Presto Pressure Cooker Lawsuit Filed After Serious Burns Caused By Defective Safety Features

The manufacturer knew about the defective safety features, but sold the devices anyway, according to the Presto pressure cooker lawsuit.

An Illinois woman alleges in a recently filed lawsuit that known defects with a Presto pressure cooker were ignored by the manufacturer, indicating that safety features failed to prevent the lid from being removed while the contents were still cooking, which caused scalding hot food to explode out of the pressure cooker and burn large parts of her body..

The complaint (PDF) was filed by Vanessa Biggers in the U.S. District Court for the Western District of Wisconsin on May 6, pursuing damages from National Presto Industries, Inc. as the defendant.

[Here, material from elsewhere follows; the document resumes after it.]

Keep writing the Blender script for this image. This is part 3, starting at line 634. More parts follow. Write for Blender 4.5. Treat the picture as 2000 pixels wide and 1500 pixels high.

According to the lawsuit, Biggers suffered serious and substantial burn injuries in June 2020, when her Presto pressure cooker allowed her to open it while the contents were still pressurized, which she had no way of knowing. As a result of the defect, hot liquid inside the pressure cooker exploded into the room and onto her body.

The case raises allegations similar to those presented in a growing number of pressure cooker lawsuits filed in recent months against various manufacturers, including Instant Pot, Crock-Pot and others. Each of the complaints highlight known problems and defects with modern electronic pressure cookers, which have been advertised as containing advanced safety features that are supposed to prevent the devices from exploding.

Biggers indicates the manufacturer knew or should have known about the defective safety features, yet continued to market the pressure cooker as safe.

“[S]aid defects manifest themselves when, despite Defendant’s statements, the lid of the pressure cooker is removable with built-up pressure, heat and steam still inside the unit. When the lid is removed under such circumstances, the pressure trapped within the unit causes the scalding hot contents to be projected from the unit and into the surrounding area, including onto the unsuspecting consumers, their families and other bystanders,” Biggers’ lawsuit states. “Defendant knew or should have known of these defects but has nevertheless put profit ahead of safety by continuing to sell its pressure cookers to consumers, failing to warn said consumers of the serious risks posed by the defects, and failing to recall the dangerously defective pressure cookers regardless of the risk of significant injuries to Plaintiff and consumers like her.”

Pressure Cooker Lawsuits Over Safety Feature Failures

Modern electronic pressure cookers have become increasingly popular in recent decades, amid the introduction of products like Presto, Instant Pot, Crock-Pot, Ninja Foodi and others, which were promoted with safety features intended to address concerns about pressure cooker explosions associated with traditional stove-top devices.

However, a number of severe and debilitating injuries have been reported, where the safety features failed and allowed the lid to be removed while the contents were still cooking. Typically, this causes scalding hot food to be forcefully ejected from the exploding pressure cooker, often resulting in severe burns over large areas of the users body. However, other injuries linked to pressure cookers have included eye injuries, broken bones and other complications that resulted from electrocutions, spills or explosions.

As more of these electric pressure cookers have been introduced in recent years, the U.S. Consumer Product Safety Commission has issued several pressure cooker recalls over problems where lids were able to be opened while contents are under pressure, allowing hot contents to be expelled and causing a scald or burn injury to individuals in the immediate area.

Most recently, a massive Crock-Pot recall was issued in November 2020, impacting nearly 1 million 6-Quart Express Crock Multi-Cookers with lid locking defects, after at least 99 burn injuries were reported.